Yes, as Jeff Fuhrman stated, the main difference will be bandwidth. Each “lane” of PCIe 1.0 supports 250 MB/s, PCIe 2.0 lanes support 500 MB/s, and PCIe 3.0 lanes support 985 MB/s.The only instance that I could think of where this could become a bottleneck might be a GT1030 in a PCIe 1.0 motherboard. The GT1030 only has a 4-lane (X4) design and it is a pretty powerful little card when overclocked that could realistically hit the bandwidth ceiling of 1000 MB/s of a PCIe 1.0 4X lane capacity. Fortunately, PCIe 1.0 motherboads these days are pretty rare and this should never be an issue.In PCIe 2.0, say you install a SSD rated at 550 MB/s in a 1X riser card. Your bandwidth is 500 MB/s so you might limit your top end on the SSD very slightly, but not by an amount that you would ever notice.

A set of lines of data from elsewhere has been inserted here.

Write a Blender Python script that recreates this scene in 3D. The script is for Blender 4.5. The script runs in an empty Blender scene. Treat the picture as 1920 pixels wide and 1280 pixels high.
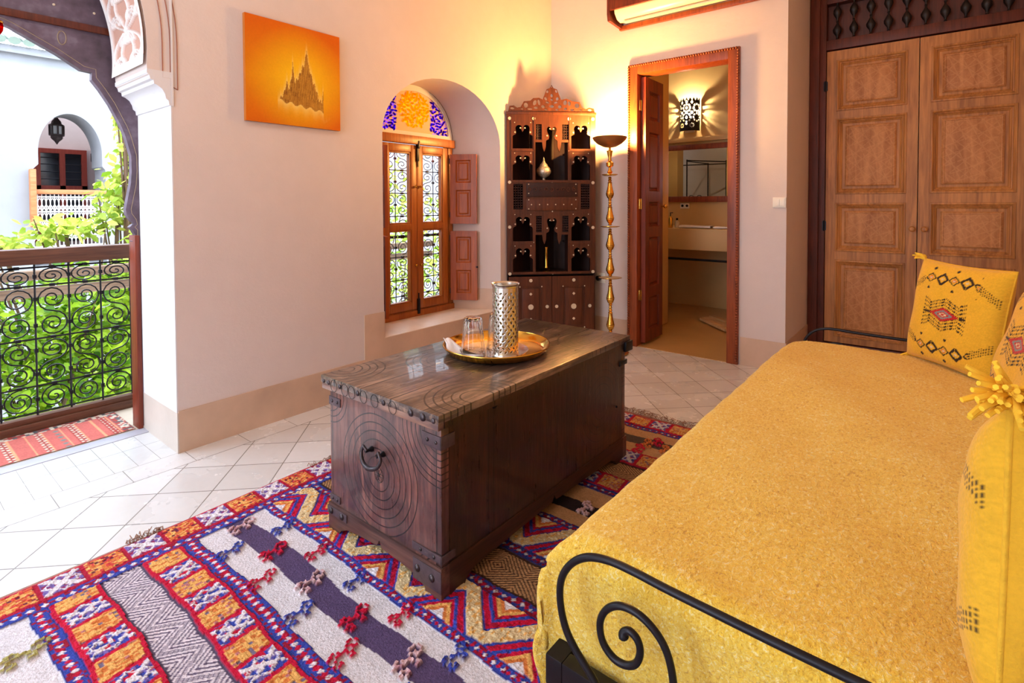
import bpy, bmesh, math, random
import numpy as np
from mathutils import Vector, Matrix
from mathutils.geometry import delaunay_2d_cdt
PI=math.pi
random.seed(7); RNG=np.random.RandomState(11)
SC=bpy.context.scene
COL=SC.collection
def s2l(c):
    return c/12.92 if c<=.04045 else ((c+.055)/1.055)**2.4
def rgb(r,g,b):          # 0-255 display colour to linear
    return (s2l(r/255),s2l(g/255),s2l(b/255))
# ---------------------------------------------------------------- node helpers
class X:
    """tiny expression wrapper around a float socket"""
    def __init__(s,nt,v): s.nt=nt; s.v=v
    def _m(s,op,*a):
        n=s.nt.nodes.new('ShaderNodeMath'); n.operation=op
        for i,x in enumerate((s,)+a):
            v=x.v if isinstance(x,X) else x
            if hasattr(v,'is_linked'): s.nt.links.new(v,n.inputs[i])
            else: n.inputs[i].default_value=v
        return X(s.nt,n.outputs[0])
    def __add__(s,o): return s._m('ADD',o)
    __radd__=__add__
    def __sub__(s,o): return s._m('SUBTRACT',o)
    def __rsub__(s,o): return (s*-1)+o
    def __mul__(s,o): return s._m('MULTIPLY',o)
    __rmul__=__mul__
    def __truediv__(s,o): return s._m('DIVIDE',o)
    def abs(s): return s._m('ABSOLUTE')
    def min(s,o): return s._m('MINIMUM',o)
    def max(s,o): return s._m('MAXIMUM',o)
    def lt(s,o): return s._m('LESS_THAN',o)
    def gt(s,o): return s._m('GREATER_THAN',o)
    def sqrt(s): return s._m('SQRT')
    def sin(s): return s._m('SINE')
    def fract(s): return s._m('FRACT')
    def floor(s): return s._m('FLOOR')
    def mod(s,o): return s._m('FLOORED_MODULO',o)
    def ping(s,o): return s._m('PINGPONG',o)
    def clamp(s): return s.max(0.).min(1.)
def inp(nt,sock,v):
    if isinstance(v,X): v=v.v
    if hasattr(v,'is_linked'): nt.links.new(v,sock)
    elif v is not None:
        sock.default_value=(*v,1) if (hasattr(v,'__len__') and len(v)==3 and sock.type=='RGBA') else v
class Mt:
    def __init__(s,name):
        s.m=bpy.data.materials.new(name); s.m.use_nodes=True; s.nt=s.m.node_tree
        s.b=s.nt.nodes['Principled BSDF']
    def n(s,t,**k):
        o=s.nt.nodes.new(t)
        for a,v in k.items(): setattr(o,a,v)
        return o
    def coord(s,kind='Object'):
        return s.n('ShaderNodeTexCoord').outputs[kind]
    def pos(s):
        return s.n('ShaderNodeNewGeometry').outputs['Position']
    def xyz(s,src=None):
        q=s.n('ShaderNodeSeparateXYZ'); s.nt.links.new(src or s.pos(),q.inputs[0])
        return [X(s.nt,o) for o in q.outputs]
    def comb(s,x,y,z):
        q=s.n('ShaderNodeCombineXYZ')
        for i,v in enumerate((x,y,z)): inp(s.nt,q.inputs[i],v)
        return q.outputs[0]
    def noise(s,scale,detail=3,rough=.55,vec=None,stretch=(1,1,1),dist=0):
        mp=s.n('ShaderNodeMapping'); s.nt.links.new(vec or s.coord(),mp.inputs[0]); mp.inputs['Scale'].default_value=stretch
        q=s.n('ShaderNodeTexNoise'); s.nt.links.new(mp.outputs[0],q.inputs['Vector'])
        q.inputs['Scale'].default_value=scale; q.inputs['Detail'].default_value=detail; q.inputs['Roughness'].default_value=rough
        q.inputs['Distortion'].default_value=dist
        return X(s.nt,q.outputs[0])
    def ramp(s,f,stops):
        r=s.n('ShaderNodeValToRGB'); inp(s.nt,r.inputs[0],f)
        e=r.color_ramp.elements
        while len(e)<len(stops): e.new(.5)
        for i,(p,c) in enumerate(stops): e[i].position=p; e[i].color=(*c,1) if len(c)==3 else c
        return r.outputs[0]
    def mix(s,f,a,b,mode='MIX'):
        q=s.n('ShaderNodeMix',data_type='RGBA',blend_type=mode)
        inp(s.nt,q.inputs[0],f); inp(s.nt,q.inputs[6],a); inp(s.nt,q.inputs[7],b)
        return q.outputs[2]
    def set(s,**k):
        for a,v in k.items():
            nm={'color':'Base Color','rough':'Roughness','metal':'Metallic','trans':'Transmission Weight','ior':'IOR','alpha':'Alpha',
                'spec':'Specular IOR Level','sheen':'Sheen Weight','emis':'Emission Color','estr':'Emission Strength','coat':'Coat Weight','sss':'Subsurface Weight'}[a]
            inp(s.nt,s.b.inputs[nm],v)
        return s
    def bump(s,h,strength=.3,dist=.01):
        q=s.n('ShaderNodeBump'); q.inputs['Strength'].default_value=strength; q.inputs['Distance'].default_value=dist
        inp(s.nt,q.inputs['Height'],h); s.nt.links.new(q.outputs[0],s.b.inputs['Normal']); return s
def mul(c,k): return tuple(min(1,x*k) for x in c)
def plain(name,c,rough=.6,metal=0,var=.12,scale=6,bump=.15,bscale=60,bd=.003,stretch=(1,1,1)):
    t=Mt(name); n=t.noise(scale,4,stretch=stretch)
    t.set(color=t.ramp(n,[(.25,mul(c,1-var)),(.75,mul(c,1+var))]),rough=rough,metal=metal)
    if bump: t.bump(t.noise(bscale,4,stretch=stretch),bump,bd)
    return t.m
def wood(name,dark,light,grain='z',rough=.5,scale=5,bump=.25,spec=.4):
    t=Mt(name); st={'x':(.12,1.6,1.6),'y':(1.6,.12,1.6),'z':(1.6,1.6,.12)}[grain]
    a=t.noise(scale*3,5,.6,stretch=st,dist=1.2); b=t.noise(scale*14,3,.5,stretch=st); c=t.noise(2.2,2)
    f=(a*.55+b*.3+c*.25)
    t.set(color=t.ramp(f,[(.38,dark),(.68,light)]),rough=rough,spec=spec); t.bump(b*.6+a*.4,bump,.003); return t.m
def attr_mat(name,rough=.85,nvar=.18,nscale=300,bump=.5,bd=.003,sheen=0,spec=.2):
    t=Mt(name); a=t.n('ShaderNodeAttribute'); a.attribute_name='Col'
    n=t.noise(nscale,3,.6); n2=t.noise(nscale*.15,3)
    g=t.ramp(n*.6+n2*.4,[(.3,(1-nvar,)*3),(.7,(1,)*3)])
    t.set(color=t.mix(1.,a.outputs['Color'],g,'MULTIPLY'),rough=rough,spec=spec,sheen=sheen)
    if bump: t.bump(n,bump,bd)
    return t.m
# ---------------------------------------------------------------- mesh builder
def inside(p,l):
    x,y=p; c=False; n=len(l)
    for i in range(n):
        x1,y1=l[i][0],l[i][1]; x2,y2=l[i-1][0],l[i-1][1]
        if (y1>y)!=(y2>y) and x<(x2-x1)*(y-y1)/(y2-y1)+x1: c=not c
    return c
def tri_holes(loops):
    """triangulate an outer loop minus holes; returned points start with the loops' own points in order"""
    flat=[(p[0],p[1]) for l in loops for p in l]; ed=[]; o=0
    for l in loops:
        m=len(l); ed+=[(o+i,o+(i+1)%m) for i in range(m)]; o+=m
    v,e,f,ov,oe,of=delaunay_2d_cdt([Vector(p) for p in flat],ed,[],0,1e-6)
    back={}; pts=list(flat)
    for i,src in enumerate(ov):
        if len(src): back[i]=src[0]
        else: back[i]=len(pts); pts.append((v[i].x,v[i].y))
    out=[]
    for t in f:
        cx_=sum(v[i].x for i in t)/len(t); cy_=sum(v[i].y for i in t)/len(t)
        if inside((cx_,cy_),loops[0]) and not any(inside((cx_,cy_),h) for h in loops[1:]): out.append(tuple(back[i] for i in t))
    return pts,out
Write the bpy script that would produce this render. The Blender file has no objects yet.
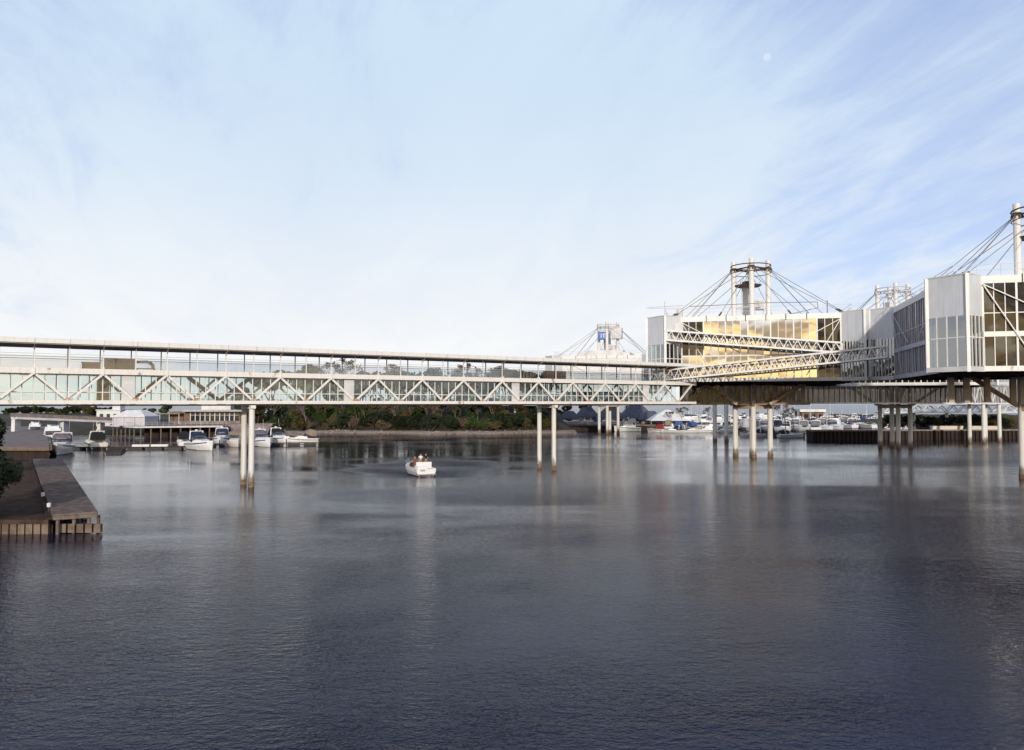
import bpy, bmesh, math, random
from mathutils import Vector, Matrix, noise as mnoise
random.seed(7)
R = math.radians
sc = bpy.context.scene
COL = sc.collection

# ------------------------------------------------------------------ camera
CAMZ, FPX, PITCH = 9.0, 760.0, math.atan(29 / 760)
cam_d = bpy.data.cameras.new('camera'); cam = bpy.data.objects.new('camera', cam_d); COL.objects.link(cam)
cam.location = (0, 0, CAMZ); cam.rotation_euler = (math.pi / 2 + PITCH, 0, 0)
cam_d.sensor_width = 36; cam_d.lens = 36 * FPX / 1024; cam_d.clip_start = 0.5; cam_d.clip_end = 60000
sc.camera = cam

# ------------------------------------------------------------------ sky, sun, exposure
SUN_EL, SUN_AZ = 15.0, 180.0        # azimuth clockwise from +Y: low behind the camera
sv = Vector((math.sin(R(SUN_AZ)) * math.cos(R(SUN_EL)), math.cos(R(SUN_AZ)) * math.cos(R(SUN_EL)), math.sin(R(SUN_EL))))
wd = bpy.data.worlds.new('World'); sc.world = wd; wd.use_nodes = True
sc.view_settings.view_transform = 'Standard'; sc.view_settings.look = 'None'
sc.view_settings.gamma = 1; sc.view_settings.use_curve_mapping = False
sc.view_settings.exposure = 0.28
SKY_STRENGTH = 0.12

def at(px, py, d):
    yc = (375 - py) / FPX
    f = math.cos(PITCH) - yc * math.sin(PITCH); up = math.sin(PITCH) + yc * math.cos(PITCH)
    s = d / f
    return Vector(((px - 512) / FPX * s, d, CAMZ + up * s))
def gx(px, d): return (px - 512) / FPX * d
def gz(py, d): return CAMZ + (404 - py) / FPX * d
def project(p):
    v = p - Vector((0, 0, CAMZ)); f = v.y * math.cos(PITCH) + v.z * math.sin(PITCH)
    return 512 + FPX * v.x / f, 375 - FPX * (v.z * math.cos(PITCH) - v.y * math.sin(PITCH)) / f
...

What Motherboard would be compatible with the NVIDIA GEFORCE GTX 580?

For that gtx, you only need any pci-e x16 slot, but in order to run it at the full performance, you would need a pci-e x16 3.0 slot. Although the performance difference between 3.0 and 2.0 and even 3.0 and 1.0 is really small, if you can afford those parts, I bet you wouldn't mind paying extra. Your CPU socket is LGA 2011 like you already said.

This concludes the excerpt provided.